PROBLEM TO SOLVE :: What is needed is the run of lines from the one with "vo = k.n('ShaderNodeTexVoronoi');" through the close of the data, set down exactly.

RAW DATA ::
******************************

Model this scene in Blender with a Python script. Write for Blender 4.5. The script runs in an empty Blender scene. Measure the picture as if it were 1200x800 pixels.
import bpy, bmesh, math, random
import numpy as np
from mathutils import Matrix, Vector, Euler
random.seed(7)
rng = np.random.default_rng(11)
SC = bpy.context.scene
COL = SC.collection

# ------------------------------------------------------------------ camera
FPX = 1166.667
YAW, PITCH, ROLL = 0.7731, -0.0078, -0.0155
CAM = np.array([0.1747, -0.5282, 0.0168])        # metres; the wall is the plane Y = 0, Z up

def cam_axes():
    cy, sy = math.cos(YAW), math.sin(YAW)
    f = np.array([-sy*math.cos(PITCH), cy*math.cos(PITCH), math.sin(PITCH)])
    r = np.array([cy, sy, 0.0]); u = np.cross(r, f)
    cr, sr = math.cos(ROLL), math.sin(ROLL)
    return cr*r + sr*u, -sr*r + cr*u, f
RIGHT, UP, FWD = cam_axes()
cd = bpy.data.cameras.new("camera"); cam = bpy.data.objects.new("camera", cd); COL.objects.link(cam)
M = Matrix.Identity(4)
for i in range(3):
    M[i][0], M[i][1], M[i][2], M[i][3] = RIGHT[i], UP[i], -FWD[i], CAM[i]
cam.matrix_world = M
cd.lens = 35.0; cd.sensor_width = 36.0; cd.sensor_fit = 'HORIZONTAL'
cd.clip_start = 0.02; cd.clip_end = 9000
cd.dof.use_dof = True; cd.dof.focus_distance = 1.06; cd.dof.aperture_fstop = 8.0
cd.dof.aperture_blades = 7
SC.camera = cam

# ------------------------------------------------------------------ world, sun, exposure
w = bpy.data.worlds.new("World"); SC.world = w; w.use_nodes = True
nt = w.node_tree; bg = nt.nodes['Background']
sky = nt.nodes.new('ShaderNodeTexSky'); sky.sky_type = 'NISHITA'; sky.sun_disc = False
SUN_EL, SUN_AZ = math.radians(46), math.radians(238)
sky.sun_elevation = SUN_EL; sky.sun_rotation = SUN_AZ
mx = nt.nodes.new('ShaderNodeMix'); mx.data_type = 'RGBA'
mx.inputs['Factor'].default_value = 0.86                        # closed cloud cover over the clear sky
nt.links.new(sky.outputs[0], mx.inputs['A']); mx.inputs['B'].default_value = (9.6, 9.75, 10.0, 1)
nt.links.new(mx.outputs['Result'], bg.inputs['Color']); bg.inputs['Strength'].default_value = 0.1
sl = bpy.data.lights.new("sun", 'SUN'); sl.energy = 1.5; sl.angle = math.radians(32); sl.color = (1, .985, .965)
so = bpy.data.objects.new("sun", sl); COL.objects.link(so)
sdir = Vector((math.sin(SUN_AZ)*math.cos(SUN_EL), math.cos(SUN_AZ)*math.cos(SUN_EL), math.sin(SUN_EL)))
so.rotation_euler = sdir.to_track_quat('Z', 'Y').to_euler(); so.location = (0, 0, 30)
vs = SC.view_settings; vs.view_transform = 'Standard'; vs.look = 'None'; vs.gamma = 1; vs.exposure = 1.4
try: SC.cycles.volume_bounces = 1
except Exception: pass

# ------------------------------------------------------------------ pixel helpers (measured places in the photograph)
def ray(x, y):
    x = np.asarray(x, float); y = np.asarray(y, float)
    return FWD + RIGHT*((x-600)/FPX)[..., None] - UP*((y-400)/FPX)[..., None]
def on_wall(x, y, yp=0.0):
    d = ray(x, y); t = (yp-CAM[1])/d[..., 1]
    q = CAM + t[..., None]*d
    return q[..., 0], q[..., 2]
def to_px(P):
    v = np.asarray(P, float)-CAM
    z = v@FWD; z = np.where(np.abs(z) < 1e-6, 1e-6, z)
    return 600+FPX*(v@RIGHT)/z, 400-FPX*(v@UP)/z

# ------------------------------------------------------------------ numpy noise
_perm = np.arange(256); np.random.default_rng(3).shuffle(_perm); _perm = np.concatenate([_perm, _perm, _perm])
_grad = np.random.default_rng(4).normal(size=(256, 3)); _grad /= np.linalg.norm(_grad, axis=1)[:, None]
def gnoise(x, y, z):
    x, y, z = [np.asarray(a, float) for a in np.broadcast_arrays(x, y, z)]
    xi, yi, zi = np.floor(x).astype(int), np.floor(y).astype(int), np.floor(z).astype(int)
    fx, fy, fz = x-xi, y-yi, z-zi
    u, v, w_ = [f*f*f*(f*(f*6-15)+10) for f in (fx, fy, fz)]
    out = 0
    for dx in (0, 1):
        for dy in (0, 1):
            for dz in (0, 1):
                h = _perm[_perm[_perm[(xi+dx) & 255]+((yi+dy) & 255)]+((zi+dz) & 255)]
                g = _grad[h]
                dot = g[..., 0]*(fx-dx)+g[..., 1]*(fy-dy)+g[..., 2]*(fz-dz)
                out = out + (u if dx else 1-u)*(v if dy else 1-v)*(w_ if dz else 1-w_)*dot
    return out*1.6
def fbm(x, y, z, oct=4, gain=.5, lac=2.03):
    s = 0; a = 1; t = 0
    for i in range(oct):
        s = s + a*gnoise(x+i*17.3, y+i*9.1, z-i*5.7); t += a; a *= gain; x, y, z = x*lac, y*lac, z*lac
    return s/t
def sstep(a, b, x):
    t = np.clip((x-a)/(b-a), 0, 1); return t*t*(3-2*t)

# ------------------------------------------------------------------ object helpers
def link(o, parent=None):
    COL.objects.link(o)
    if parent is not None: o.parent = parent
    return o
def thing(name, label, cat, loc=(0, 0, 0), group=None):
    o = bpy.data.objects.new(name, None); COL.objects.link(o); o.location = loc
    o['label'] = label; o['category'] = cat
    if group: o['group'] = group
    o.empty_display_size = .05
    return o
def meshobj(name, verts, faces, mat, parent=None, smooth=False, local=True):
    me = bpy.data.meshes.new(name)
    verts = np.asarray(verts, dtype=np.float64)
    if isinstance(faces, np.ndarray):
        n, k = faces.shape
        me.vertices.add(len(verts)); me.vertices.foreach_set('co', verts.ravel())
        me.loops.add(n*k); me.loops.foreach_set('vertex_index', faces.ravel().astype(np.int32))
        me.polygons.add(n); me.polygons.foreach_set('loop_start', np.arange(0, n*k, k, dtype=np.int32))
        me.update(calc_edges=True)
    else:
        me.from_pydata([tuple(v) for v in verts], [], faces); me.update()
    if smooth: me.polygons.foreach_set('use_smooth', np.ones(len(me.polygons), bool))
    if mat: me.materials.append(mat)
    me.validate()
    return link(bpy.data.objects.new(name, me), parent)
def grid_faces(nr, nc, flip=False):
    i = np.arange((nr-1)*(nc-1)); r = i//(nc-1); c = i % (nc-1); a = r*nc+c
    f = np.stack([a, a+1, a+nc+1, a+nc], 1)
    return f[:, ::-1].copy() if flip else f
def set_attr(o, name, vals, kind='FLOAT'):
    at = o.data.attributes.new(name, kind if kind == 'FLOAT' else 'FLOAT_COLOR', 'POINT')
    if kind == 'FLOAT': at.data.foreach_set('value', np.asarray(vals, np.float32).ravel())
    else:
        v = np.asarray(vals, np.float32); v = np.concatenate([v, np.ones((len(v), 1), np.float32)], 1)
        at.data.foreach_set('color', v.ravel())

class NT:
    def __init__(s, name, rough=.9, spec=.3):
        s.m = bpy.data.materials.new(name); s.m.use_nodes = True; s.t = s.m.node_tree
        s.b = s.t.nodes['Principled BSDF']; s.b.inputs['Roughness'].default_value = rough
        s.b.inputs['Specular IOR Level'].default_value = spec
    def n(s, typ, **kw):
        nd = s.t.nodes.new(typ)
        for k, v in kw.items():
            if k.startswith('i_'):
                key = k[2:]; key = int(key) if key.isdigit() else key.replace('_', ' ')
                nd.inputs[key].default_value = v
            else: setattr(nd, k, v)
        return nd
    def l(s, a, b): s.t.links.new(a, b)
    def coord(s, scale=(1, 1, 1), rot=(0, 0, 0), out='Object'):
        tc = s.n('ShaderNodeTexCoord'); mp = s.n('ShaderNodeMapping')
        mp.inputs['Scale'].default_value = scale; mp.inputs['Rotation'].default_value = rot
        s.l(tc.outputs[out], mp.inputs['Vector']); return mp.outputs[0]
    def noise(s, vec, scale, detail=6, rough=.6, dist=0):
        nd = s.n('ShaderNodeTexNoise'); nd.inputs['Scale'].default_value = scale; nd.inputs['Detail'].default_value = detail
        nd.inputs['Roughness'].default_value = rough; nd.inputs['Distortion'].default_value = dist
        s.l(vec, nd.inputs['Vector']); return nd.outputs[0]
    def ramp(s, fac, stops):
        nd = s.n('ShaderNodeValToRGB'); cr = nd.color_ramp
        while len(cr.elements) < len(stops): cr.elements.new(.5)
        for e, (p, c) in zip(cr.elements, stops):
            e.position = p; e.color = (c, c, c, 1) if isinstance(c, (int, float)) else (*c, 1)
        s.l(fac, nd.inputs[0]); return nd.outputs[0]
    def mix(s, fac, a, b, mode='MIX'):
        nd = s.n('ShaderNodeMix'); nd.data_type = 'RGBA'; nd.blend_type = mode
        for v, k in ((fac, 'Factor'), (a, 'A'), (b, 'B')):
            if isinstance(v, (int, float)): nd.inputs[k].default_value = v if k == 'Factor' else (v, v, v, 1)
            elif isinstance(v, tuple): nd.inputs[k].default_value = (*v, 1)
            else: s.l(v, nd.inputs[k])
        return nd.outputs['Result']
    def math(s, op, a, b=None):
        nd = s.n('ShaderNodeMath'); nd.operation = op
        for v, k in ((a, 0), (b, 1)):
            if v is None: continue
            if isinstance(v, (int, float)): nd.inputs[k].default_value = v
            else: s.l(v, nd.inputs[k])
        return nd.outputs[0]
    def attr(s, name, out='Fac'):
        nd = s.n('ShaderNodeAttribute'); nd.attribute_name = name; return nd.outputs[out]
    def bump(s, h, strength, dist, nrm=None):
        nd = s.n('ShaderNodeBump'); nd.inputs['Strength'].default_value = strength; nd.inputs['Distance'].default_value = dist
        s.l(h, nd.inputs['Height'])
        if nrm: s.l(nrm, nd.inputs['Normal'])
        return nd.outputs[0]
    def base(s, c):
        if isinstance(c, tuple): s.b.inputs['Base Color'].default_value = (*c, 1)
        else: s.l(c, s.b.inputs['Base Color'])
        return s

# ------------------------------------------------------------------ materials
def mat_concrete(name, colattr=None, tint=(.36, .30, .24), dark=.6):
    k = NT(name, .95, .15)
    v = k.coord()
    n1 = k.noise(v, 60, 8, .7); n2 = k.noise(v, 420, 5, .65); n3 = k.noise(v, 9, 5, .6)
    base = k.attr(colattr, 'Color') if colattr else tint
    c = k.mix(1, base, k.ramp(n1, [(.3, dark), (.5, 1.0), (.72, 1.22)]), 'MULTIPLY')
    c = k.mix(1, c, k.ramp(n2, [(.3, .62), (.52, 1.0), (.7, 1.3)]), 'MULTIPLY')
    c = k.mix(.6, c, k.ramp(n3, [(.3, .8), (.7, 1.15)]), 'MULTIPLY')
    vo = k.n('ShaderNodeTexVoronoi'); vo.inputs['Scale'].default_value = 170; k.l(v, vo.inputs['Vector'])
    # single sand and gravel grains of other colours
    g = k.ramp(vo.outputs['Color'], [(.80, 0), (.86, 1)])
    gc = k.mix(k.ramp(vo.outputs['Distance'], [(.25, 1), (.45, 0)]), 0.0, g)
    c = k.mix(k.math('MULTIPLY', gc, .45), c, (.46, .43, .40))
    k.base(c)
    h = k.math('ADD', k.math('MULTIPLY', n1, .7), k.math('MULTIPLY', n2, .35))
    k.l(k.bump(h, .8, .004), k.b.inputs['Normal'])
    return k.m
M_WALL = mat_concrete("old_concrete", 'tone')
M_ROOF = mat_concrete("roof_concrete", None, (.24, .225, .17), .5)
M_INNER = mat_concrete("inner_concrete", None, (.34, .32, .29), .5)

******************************

TASK SOLUTION ::
    vo = k.n('ShaderNodeTexVoronoi'); vo.inputs['Scale'].default_value = 170; k.l(v, vo.inputs['Vector'])
    # single sand and gravel grains of other colours
    g = k.ramp(vo.outputs['Color'], [(.80, 0), (.86, 1)])
    gc = k.mix(k.ramp(vo.outputs['Distance'], [(.25, 1), (.45, 0)]), 0.0, g)
    c = k.mix(k.math('MULTIPLY', gc, .45), c, (.46, .43, .40))
    k.base(c)
    h = k.math('ADD', k.math('MULTIPLY', n1, .7), k.math('MULTIPLY', n2, .35))
    k.l(k.bump(h, .8, .004), k.b.inputs['Normal'])
    return k.m
M_WALL = mat_concrete("old_concrete", 'tone')
M_ROOF = mat_concrete("roof_concrete", None, (.24, .225, .17), .5)
M_INNER = mat_concrete("inner_concrete", None, (.34, .32, .29), .5)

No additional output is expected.